Scientists and engineers who design and build unique scientific research facilities face similar challenges. These include managing massive data rates that exceed current computational infrastructure capacity to extract scientific insights and driving the experiments in real time. These challenges are obstacles to maximizing the impact of scientific discoveries and significantly slow the pace of knowledge growth.

Scientists and engineers at NVIDIA work with these facilities to develop new solutions built on parallel and distributed computation that remove these blockers.
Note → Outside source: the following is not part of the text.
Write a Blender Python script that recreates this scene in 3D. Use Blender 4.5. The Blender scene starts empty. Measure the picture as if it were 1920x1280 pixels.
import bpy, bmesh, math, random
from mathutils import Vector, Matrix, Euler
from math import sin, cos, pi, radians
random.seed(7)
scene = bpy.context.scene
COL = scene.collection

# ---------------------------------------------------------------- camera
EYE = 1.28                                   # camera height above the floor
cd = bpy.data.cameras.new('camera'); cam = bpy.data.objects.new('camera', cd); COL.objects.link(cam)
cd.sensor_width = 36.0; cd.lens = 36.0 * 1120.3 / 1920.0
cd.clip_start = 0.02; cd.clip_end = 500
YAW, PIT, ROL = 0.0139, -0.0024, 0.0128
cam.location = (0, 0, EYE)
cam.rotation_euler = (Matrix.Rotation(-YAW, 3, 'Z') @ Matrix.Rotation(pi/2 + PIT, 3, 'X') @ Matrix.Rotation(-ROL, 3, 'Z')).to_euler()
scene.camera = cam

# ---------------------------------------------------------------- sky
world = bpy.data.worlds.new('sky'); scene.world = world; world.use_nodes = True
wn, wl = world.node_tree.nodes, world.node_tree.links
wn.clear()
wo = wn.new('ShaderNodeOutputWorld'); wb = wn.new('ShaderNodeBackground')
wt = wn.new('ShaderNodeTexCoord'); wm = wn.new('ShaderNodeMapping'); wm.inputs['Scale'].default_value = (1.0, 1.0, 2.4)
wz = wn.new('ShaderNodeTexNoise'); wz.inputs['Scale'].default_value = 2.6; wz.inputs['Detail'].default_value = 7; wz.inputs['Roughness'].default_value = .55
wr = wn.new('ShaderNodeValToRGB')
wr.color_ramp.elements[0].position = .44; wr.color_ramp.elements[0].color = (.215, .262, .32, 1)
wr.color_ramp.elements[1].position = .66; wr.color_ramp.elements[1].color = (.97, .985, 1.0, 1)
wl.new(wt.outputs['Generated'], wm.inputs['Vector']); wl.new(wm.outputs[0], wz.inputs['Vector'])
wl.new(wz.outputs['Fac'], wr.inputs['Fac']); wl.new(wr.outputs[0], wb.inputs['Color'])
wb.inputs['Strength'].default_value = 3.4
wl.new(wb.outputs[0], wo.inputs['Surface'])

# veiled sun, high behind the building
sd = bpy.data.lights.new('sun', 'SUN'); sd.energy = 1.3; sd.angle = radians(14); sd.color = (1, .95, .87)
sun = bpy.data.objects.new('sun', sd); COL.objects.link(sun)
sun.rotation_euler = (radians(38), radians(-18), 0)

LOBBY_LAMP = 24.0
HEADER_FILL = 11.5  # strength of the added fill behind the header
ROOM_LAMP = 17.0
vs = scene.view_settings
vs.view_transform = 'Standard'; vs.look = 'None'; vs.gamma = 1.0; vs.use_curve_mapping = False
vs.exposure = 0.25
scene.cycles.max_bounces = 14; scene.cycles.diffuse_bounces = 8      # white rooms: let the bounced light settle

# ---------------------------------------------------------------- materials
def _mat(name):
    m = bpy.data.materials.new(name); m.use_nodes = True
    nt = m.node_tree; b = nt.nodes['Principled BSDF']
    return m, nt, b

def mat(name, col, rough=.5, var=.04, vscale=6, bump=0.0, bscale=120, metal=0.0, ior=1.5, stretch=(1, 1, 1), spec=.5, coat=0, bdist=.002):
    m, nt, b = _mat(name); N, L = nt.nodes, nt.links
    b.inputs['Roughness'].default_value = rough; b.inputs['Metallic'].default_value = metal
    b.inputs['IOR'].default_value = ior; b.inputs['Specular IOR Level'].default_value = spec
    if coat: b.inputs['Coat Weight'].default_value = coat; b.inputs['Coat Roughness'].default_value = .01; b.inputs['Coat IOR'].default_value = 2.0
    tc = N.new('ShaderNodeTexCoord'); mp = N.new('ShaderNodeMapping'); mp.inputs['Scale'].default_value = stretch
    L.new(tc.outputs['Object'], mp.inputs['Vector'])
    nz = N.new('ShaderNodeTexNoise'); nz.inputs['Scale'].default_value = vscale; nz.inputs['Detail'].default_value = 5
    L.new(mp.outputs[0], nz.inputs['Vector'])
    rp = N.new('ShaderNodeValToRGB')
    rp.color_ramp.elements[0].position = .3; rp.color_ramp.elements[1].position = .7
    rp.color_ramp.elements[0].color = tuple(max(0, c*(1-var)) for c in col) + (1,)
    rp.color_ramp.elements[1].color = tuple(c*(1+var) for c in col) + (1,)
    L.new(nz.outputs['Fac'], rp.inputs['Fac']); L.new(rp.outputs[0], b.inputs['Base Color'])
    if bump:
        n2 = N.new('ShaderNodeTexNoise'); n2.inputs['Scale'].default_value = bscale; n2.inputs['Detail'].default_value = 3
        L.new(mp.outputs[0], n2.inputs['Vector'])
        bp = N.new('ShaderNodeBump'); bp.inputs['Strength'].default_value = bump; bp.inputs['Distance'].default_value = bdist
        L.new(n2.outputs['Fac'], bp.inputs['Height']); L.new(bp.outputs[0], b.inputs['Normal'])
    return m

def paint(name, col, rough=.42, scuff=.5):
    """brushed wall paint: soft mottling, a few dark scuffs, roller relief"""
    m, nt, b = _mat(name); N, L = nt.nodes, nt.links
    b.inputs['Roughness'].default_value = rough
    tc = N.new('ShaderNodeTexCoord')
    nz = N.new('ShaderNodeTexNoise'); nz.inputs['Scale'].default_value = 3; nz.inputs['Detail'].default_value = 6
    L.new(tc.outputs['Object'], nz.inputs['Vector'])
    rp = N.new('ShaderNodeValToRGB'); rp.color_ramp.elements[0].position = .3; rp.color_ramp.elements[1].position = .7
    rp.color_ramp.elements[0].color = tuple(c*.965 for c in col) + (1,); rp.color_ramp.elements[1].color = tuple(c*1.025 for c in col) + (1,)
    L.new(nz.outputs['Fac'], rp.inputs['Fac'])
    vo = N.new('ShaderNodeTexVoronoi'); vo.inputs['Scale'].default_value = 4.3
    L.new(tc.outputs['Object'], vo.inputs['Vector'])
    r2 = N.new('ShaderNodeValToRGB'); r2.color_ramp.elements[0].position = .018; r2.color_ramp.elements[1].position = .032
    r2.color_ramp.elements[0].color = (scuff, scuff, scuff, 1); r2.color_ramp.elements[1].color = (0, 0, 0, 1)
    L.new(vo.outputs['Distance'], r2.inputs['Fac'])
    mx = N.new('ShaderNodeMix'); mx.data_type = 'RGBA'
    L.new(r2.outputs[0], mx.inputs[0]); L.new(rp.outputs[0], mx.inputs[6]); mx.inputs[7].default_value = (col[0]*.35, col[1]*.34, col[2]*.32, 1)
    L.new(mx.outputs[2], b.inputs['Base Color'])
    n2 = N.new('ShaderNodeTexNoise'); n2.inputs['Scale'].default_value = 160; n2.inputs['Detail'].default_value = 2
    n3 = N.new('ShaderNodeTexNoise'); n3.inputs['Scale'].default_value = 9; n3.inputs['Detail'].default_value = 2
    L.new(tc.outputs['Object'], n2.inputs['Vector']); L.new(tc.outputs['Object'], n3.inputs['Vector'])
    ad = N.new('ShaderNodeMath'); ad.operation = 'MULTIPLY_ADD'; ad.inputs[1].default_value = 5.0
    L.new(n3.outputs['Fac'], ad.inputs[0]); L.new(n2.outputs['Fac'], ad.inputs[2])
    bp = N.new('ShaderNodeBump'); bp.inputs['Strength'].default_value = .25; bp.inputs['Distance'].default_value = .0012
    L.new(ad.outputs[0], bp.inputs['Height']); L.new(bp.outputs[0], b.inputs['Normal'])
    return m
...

This post will walk through two notable examples of formalizing complex physics problems into tractable mathematical puzzles that benefit greatly from GPU-accelerated scientific computing, involving the U.S. Department of Energy: NSF-DOE Vera C. Rubin Observatory and SLAC’s Linac Coherent Light Source II (LCLS-II).

These unique and massive-scale research facilities both took a decade to build and enable unprecedented scientific discoveries to serve worldwide scientific communities. NVIDIA accelerated computing together with the GPU-accelerated Python libraries CuPy and cuPyNumeric are enabling live feedback for experiment steering, which was previously impossible. The team leveraged Accelerated Space and Time Image Analysis (ASTIA) to process real-time “movies” of the southern sky and X-ray Analysis for Nanoscale Imaging (XANI) using cuPyNumeric and CuPy to achieve real-time steering of LCLS II experiments.